## [EXERCISE AIM]
Look through the data below and say how many of its lines contain "Python", adding nothing else.

## [RECORDS TO USE]
%%
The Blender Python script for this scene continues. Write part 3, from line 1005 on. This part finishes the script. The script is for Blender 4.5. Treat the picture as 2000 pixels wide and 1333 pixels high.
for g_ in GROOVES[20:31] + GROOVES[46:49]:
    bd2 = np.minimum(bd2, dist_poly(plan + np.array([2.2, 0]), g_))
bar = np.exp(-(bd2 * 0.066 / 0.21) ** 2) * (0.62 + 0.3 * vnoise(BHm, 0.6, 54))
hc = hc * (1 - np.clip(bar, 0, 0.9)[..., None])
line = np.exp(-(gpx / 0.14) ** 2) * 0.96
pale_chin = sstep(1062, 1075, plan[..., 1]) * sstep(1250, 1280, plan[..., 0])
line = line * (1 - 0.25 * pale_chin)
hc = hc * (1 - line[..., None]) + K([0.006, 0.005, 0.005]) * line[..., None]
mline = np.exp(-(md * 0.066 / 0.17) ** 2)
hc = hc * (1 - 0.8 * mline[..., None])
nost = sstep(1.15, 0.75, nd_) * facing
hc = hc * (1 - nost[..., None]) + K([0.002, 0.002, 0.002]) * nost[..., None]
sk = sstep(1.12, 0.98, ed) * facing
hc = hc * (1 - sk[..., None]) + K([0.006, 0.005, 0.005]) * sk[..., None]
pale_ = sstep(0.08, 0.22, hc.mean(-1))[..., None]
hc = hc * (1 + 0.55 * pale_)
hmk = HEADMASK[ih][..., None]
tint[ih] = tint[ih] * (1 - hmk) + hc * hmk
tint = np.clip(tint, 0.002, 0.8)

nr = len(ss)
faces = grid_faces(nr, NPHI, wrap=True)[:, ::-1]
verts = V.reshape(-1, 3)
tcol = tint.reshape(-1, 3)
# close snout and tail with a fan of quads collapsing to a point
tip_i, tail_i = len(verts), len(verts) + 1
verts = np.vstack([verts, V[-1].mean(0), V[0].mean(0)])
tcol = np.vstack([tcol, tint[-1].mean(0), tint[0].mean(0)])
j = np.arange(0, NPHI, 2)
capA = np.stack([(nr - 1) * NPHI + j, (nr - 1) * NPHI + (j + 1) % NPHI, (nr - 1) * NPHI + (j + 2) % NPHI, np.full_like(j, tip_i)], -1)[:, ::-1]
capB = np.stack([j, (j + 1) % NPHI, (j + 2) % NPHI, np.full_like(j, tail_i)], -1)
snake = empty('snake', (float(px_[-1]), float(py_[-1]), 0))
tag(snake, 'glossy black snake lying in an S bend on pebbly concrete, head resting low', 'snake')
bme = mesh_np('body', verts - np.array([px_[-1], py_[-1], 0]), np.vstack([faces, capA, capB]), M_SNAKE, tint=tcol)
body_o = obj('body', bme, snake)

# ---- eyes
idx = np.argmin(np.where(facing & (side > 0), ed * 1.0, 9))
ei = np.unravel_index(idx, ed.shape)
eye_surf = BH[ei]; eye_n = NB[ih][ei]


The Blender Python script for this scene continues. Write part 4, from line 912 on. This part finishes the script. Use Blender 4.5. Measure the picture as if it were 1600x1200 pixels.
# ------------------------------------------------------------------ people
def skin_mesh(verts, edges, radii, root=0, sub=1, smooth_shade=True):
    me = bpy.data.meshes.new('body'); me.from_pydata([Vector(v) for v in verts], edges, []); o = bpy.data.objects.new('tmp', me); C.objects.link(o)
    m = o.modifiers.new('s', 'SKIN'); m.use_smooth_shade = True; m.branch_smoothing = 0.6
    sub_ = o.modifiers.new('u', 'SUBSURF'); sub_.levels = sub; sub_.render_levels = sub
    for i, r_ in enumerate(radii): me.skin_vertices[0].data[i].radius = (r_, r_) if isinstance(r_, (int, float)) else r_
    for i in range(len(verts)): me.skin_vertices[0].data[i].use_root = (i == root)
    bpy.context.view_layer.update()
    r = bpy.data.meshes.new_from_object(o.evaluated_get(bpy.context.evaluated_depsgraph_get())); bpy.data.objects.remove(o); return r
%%
## [TASK RESPONSE]
2